The 1980s also saw an increasing focus on songs for voice with ensemble accompaniment, in such works as Songs by Myself (1984), Words Overheard (1985) and Four Songs of Autumn (1986). Birtwistle’s highpoint as a song composer came a little later, however, with the settings of Paul Celan that alternate with string quartet movements in Pulse Shadows (1989-96), and the Nine Settings of Lorine Niedecker (1998-2000). But Birtwistle’s highest profile works undoubtedly remained his operas, among which the large-scale Gawain (1990-91), The Second Mrs Kong (1993-94) and The Minotaur (2005-07) are the outstanding examples. Nevertheless, it was an orchestral work, Panic for saxophone, drum kit, winds and percussion, commissioned for the 1995 Last Night of the Proms that brought him to widest attention and notoriety. A work of dithyrambic elementalism and uncompromisingly modernist musical language, it was bound to raise the hackles of the traditionalists, yet it has held up astonishingly well to repeated performance and listening in the years since (much like its ‘sister’ work, Endless Parade for trumpet, vibraphone and strings, of 1986-87).

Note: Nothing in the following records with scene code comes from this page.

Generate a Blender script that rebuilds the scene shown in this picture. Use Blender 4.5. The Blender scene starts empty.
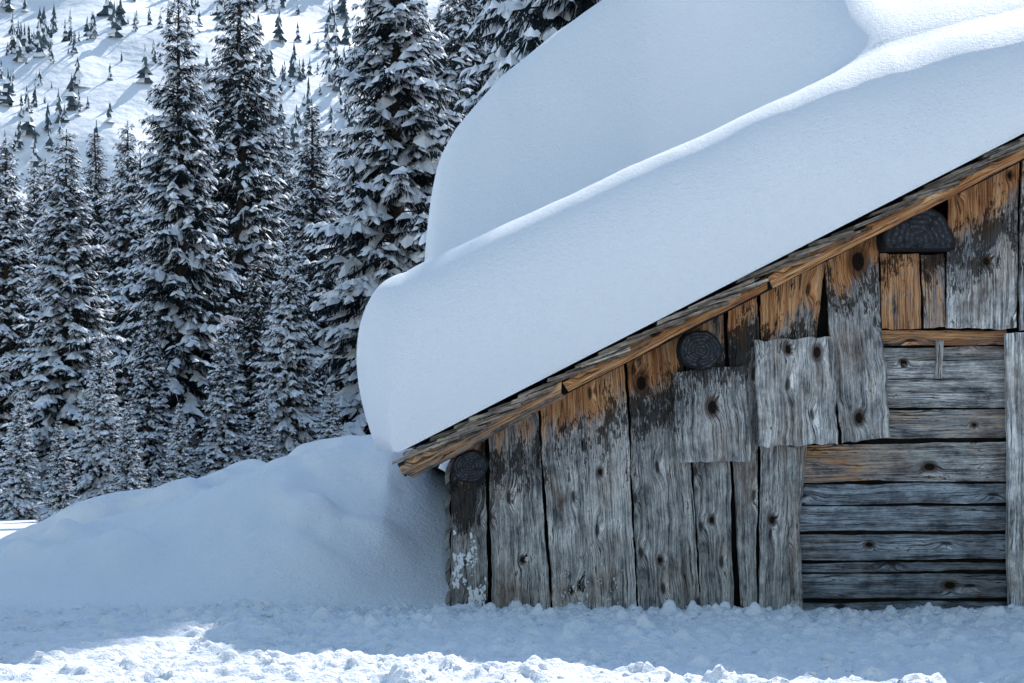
import bpy, math, random
import numpy as np
from mathutils import Vector
random.seed(7); rng=np.random.default_rng(7)
S=bpy.context.scene
CH=1.2; FP=1920.0; HZ=413.0
def W(px,py,d): return ((px-512)*d/FP, d, CH+(HZ-py)*d/FP)

# ------------------------------------------------------------ helpers
def hsh(a,b,s):
    n=(a*374761393+b*668265263+s*1274126177)&0x7fffffff
    n=((n^(n>>13))*1103515245)&0x7fffffff
    n=(n^(n>>16))&0xffff
    return n/65535.0
def vn(x,y,s=0):
    xi=np.floor(x).astype(np.int64); yi=np.floor(y).astype(np.int64)
    fx=x-xi; fy=y-yi
    fx=fx*fx*fx*(fx*(fx*6-15)+10); fy=fy*fy*fy*(fy*(fy*6-15)+10)
    return (hsh(xi,yi,s)*(1-fx)+hsh(xi+1,yi,s)*fx)*(1-fy)+(hsh(xi,yi+1,s)*(1-fx)+hsh(xi+1,yi+1,s)*fx)*fy-.5
def fbm(x,y,s=0,o=4):
    r=0;a=1.0
    for i in range(o):
        r=r+a*vn(x,y,s+i*17); x=x*2.03+3.1; y=y*2.03+1.7; a*=.5
    return r
def sst(a,b,x):
    t=np.clip((x-a)/(b-a),0,1); return t*t*(3-2*t)
def build(name,V,polys,mats,midx=None,smooth=True,parent=None):
    me=bpy.data.meshes.new(name)
    V=np.asarray(V,dtype=np.float32)
    me.vertices.add(len(V)); me.vertices.foreach_set('co',V.ravel())
    loops=np.concatenate([p.ravel() for p in polys]).astype(np.int32)
    tot=np.concatenate([np.full(len(p),p.shape[1]) for p in polys]).astype(np.int32)
    st=np.concatenate([[0],np.cumsum(tot)[:-1]]).astype(np.int32)
    me.loops.add(len(loops)); me.loops.foreach_set('vertex_index',loops)
    me.polygons.add(len(tot)); me.polygons.foreach_set('loop_start',st); me.polygons.foreach_set('loop_total',tot)
    if midx is not None: me.polygons.foreach_set('material_index',np.asarray(midx,dtype=np.int32))
    me.polygons.foreach_set('use_smooth',np.full(len(tot),smooth,dtype=bool))
    for m in mats: me.materials.append(m)
    me.update(calc_edges=True); me.validate()
    ob=bpy.data.objects.new(name,me); S.collection.objects.link(ob)
    if parent: ob.parent=parent
    return ob
def gridf(nr,nc):
    a=np.arange(nr*nc).reshape(nr,nc)
    return np.stack([a[:-1,:-1],a[:-1,1:],a[1:,1:],a[1:,:-1]],-1).reshape(-1,4)

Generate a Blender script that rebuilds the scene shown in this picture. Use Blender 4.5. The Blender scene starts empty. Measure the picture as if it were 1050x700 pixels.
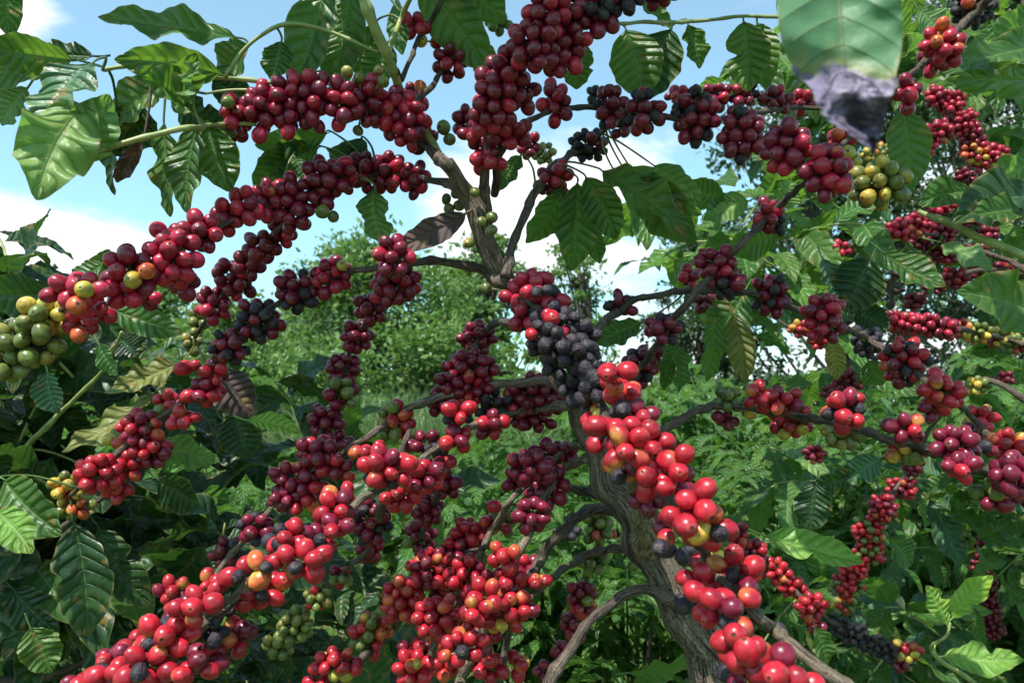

A few recommended recordings:
The Mask of Orpheus (BBCSO / Davis, Brabbins) NMCD050
Secret Theatre etc. (London Sinfonietta / Howarth) NMCD148
Gawain (ROH / Howarth) NMCD200
The Minotaur (ROH / Pappano) OA1000D / OABD7052D
Songs (Alice Rossi, Das Neue Ensemble, Kuss Quartet et al.) TOCC0281
Chamber Works (Nash Ensemble) BIS2561
On a dark day for classical music, the deaths have also been announced of two astonishing classical performers: the legendary Romanian pianist Radu Lupu at the age of 76 (renowned above all for his peerless Schubert and Brahms), and the American pianist Nicholas Angelich, frequent chamber music collaborator with Martha Argerich and a considerable soloist in his own right, at the far too young age of 51. We mourn them both.